SUPPLIED DATA:
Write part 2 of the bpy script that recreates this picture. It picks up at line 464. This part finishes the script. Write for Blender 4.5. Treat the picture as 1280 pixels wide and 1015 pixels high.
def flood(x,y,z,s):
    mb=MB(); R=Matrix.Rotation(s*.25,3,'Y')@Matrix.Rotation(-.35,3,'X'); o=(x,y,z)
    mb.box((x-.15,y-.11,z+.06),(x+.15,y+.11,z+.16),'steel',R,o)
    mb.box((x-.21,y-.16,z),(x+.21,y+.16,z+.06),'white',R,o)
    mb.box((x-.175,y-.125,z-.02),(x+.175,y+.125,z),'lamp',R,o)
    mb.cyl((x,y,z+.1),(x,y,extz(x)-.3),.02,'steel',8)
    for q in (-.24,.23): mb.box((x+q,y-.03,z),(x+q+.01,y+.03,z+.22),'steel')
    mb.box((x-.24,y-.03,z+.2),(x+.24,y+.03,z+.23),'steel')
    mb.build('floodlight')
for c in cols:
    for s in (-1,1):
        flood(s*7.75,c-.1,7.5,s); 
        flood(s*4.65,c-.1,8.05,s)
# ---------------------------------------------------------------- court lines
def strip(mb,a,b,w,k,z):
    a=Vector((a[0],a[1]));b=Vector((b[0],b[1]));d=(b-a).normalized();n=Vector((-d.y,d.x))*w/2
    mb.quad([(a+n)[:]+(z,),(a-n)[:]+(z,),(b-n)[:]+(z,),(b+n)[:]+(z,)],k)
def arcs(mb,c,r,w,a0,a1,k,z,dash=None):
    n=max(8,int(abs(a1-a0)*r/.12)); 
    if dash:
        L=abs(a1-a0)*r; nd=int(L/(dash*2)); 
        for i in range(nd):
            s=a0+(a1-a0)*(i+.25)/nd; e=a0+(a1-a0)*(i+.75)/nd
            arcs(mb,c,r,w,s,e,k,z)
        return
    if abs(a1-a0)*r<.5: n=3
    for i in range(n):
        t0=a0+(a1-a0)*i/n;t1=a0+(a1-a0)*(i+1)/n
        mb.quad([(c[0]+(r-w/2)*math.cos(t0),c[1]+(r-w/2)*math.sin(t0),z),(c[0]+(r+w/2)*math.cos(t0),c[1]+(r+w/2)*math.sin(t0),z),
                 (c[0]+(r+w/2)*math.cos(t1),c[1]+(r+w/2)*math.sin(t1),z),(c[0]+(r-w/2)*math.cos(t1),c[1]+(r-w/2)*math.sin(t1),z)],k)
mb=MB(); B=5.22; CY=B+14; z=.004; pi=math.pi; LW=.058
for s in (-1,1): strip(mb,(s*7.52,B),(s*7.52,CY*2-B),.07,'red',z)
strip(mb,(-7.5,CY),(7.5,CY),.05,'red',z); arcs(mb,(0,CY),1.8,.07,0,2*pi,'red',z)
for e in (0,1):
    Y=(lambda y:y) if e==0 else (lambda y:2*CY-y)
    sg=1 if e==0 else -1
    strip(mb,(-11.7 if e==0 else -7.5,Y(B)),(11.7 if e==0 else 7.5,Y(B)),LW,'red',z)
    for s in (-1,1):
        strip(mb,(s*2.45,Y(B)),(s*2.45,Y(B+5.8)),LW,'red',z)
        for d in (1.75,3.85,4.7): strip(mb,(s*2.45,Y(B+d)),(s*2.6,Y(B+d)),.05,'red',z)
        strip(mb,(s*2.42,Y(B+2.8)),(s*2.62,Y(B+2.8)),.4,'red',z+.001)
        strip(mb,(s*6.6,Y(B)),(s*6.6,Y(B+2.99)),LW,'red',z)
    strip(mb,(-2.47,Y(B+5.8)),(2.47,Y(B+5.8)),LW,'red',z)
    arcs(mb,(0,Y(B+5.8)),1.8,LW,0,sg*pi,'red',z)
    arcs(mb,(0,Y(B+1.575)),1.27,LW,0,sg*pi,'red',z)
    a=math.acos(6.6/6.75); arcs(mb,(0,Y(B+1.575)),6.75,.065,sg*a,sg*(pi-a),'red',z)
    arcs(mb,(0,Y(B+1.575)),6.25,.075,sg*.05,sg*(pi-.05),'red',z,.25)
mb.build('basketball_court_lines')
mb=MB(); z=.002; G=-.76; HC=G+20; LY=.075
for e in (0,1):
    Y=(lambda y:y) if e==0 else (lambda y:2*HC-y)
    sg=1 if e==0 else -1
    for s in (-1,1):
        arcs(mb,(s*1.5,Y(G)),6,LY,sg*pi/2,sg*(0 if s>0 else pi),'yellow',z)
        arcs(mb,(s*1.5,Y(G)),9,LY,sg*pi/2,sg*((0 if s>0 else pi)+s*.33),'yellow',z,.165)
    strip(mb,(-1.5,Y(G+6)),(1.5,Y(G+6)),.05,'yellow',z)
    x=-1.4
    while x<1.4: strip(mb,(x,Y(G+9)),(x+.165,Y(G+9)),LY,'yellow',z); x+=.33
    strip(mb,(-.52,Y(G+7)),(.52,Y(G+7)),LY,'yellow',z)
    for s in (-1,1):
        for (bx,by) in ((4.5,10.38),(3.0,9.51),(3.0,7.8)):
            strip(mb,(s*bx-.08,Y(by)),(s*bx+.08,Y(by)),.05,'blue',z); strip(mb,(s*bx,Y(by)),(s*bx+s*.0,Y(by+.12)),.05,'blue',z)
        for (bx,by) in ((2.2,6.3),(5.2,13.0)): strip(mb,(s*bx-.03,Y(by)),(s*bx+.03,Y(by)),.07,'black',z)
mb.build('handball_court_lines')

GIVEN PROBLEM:
Extract all of the material exactly as it is written.

TASK RESPONSE:
Write part 2 of the bpy script that recreates this picture. It picks up at line 464. This part finishes the script. Write for Blender 4.5. Treat the picture as 1280 pixels wide and 1015 pixels high.
def flood(x,y,z,s):
    mb=MB(); R=Matrix.Rotation(s*.25,3,'Y')@Matrix.Rotation(-.35,3,'X'); o=(x,y,z)
    mb.box((x-.15,y-.11,z+.06),(x+.15,y+.11,z+.16),'steel',R,o)
    mb.box((x-.21,y-.16,z),(x+.21,y+.16,z+.06),'white',R,o)
    mb.box((x-.175,y-.125,z-.02),(x+.175,y+.125,z),'lamp',R,o)
    mb.cyl((x,y,z+.1),(x,y,extz(x)-.3),.02,'steel',8)
    for q in (-.24,.23): mb.box((x+q,y-.03,z),(x+q+.01,y+.03,z+.22),'steel')
    mb.box((x-.24,y-.03,z+.2),(x+.24,y+.03,z+.23),'steel')
    mb.build('floodlight')
for c in cols:
    for s in (-1,1):
        flood(s*7.75,c-.1,7.5,s); 
        flood(s*4.65,c-.1,8.05,s)
# ---------------------------------------------------------------- court lines
def strip(mb,a,b,w,k,z):
    a=Vector((a[0],a[1]));b=Vector((b[0],b[1]));d=(b-a).normalized();n=Vector((-d.y,d.x))*w/2
    mb.quad([(a+n)[:]+(z,),(a-n)[:]+(z,),(b-n)[:]+(z,),(b+n)[:]+(z,)],k)
def arcs(mb,c,r,w,a0,a1,k,z,dash=None):
    n=max(8,int(abs(a1-a0)*r/.12)); 
    if dash:
        L=abs(a1-a0)*r; nd=int(L/(dash*2)); 
        for i in range(nd):
            s=a0+(a1-a0)*(i+.25)/nd; e=a0+(a1-a0)*(i+.75)/nd
            arcs(mb,c,r,w,s,e,k,z)
        return
    if abs(a1-a0)*r<.5: n=3
    for i in range(n):
        t0=a0+(a1-a0)*i/n;t1=a0+(a1-a0)*(i+1)/n
        mb.quad([(c[0]+(r-w/2)*math.cos(t0),c[1]+(r-w/2)*math.sin(t0),z),(c[0]+(r+w/2)*math.cos(t0),c[1]+(r+w/2)*math.sin(t0),z),
                 (c[0]+(r+w/2)*math.cos(t1),c[1]+(r+w/2)*math.sin(t1),z),(c[0]+(r-w/2)*math.cos(t1),c[1]+(r-w/2)*math.sin(t1),z)],k)
mb=MB(); B=5.22; CY=B+14; z=.004; pi=math.pi; LW=.058
for s in (-1,1): strip(mb,(s*7.52,B),(s*7.52,CY*2-B),.07,'red',z)
strip(mb,(-7.5,CY),(7.5,CY),.05,'red',z); arcs(mb,(0,CY),1.8,.07,0,2*pi,'red',z)
for e in (0,1):
    Y=(lambda y:y) if e==0 else (lambda y:2*CY-y)
    sg=1 if e==0 else -1
    strip(mb,(-11.7 if e==0 else -7.5,Y(B)),(11.7 if e==0 else 7.5,Y(B)),LW,'red',z)
    for s in (-1,1):
        strip(mb,(s*2.45,Y(B)),(s*2.45,Y(B+5.8)),LW,'red',z)
        for d in (1.75,3.85,4.7): strip(mb,(s*2.45,Y(B+d)),(s*2.6,Y(B+d)),.05,'red',z)
        strip(mb,(s*2.42,Y(B+2.8)),(s*2.62,Y(B+2.8)),.4,'red',z+.001)
        strip(mb,(s*6.6,Y(B)),(s*6.6,Y(B+2.99)),LW,'red',z)
    strip(mb,(-2.47,Y(B+5.8)),(2.47,Y(B+5.8)),LW,'red',z)
    arcs(mb,(0,Y(B+5.8)),1.8,LW,0,sg*pi,'red',z)
    arcs(mb,(0,Y(B+1.575)),1.27,LW,0,sg*pi,'red',z)
    a=math.acos(6.6/6.75); arcs(mb,(0,Y(B+1.575)),6.75,.065,sg*a,sg*(pi-a),'red',z)
    arcs(mb,(0,Y(B+1.575)),6.25,.075,sg*.05,sg*(pi-.05),'red',z,.25)
mb.build('basketball_court_lines')
mb=MB(); z=.002; G=-.76; HC=G+20; LY=.075
for e in (0,1):
    Y=(lambda y:y) if e==0 else (lambda y:2*HC-y)
    sg=1 if e==0 else -1
    for s in (-1,1):
        arcs(mb,(s*1.5,Y(G)),6,LY,sg*pi/2,sg*(0 if s>0 else pi),'yellow',z)
        arcs(mb,(s*1.5,Y(G)),9,LY,sg*pi/2,sg*((0 if s>0 else pi)+s*.33),'yellow',z,.165)
    strip(mb,(-1.5,Y(G+6)),(1.5,Y(G+6)),.05,'yellow',z)
    x=-1.4
    while x<1.4: strip(mb,(x,Y(G+9)),(x+.165,Y(G+9)),LY,'yellow',z); x+=.33
    strip(mb,(-.52,Y(G+7)),(.52,Y(G+7)),LY,'yellow',z)
    for s in (-1,1):
        for (bx,by) in ((4.5,10.38),(3.0,9.51),(3.0,7.8)):
            strip(mb,(s*bx-.08,Y(by)),(s*bx+.08,Y(by)),.05,'blue',z); strip(mb,(s*bx,Y(by)),(s*bx+s*.0,Y(by+.12)),.05,'blue',z)
        for (bx,by) in ((2.2,6.3),(5.2,13.0)): strip(mb,(s*bx-.03,Y(by)),(s*bx+.03,Y(by)),.07,'black',z)
mb.build('handball_court_lines')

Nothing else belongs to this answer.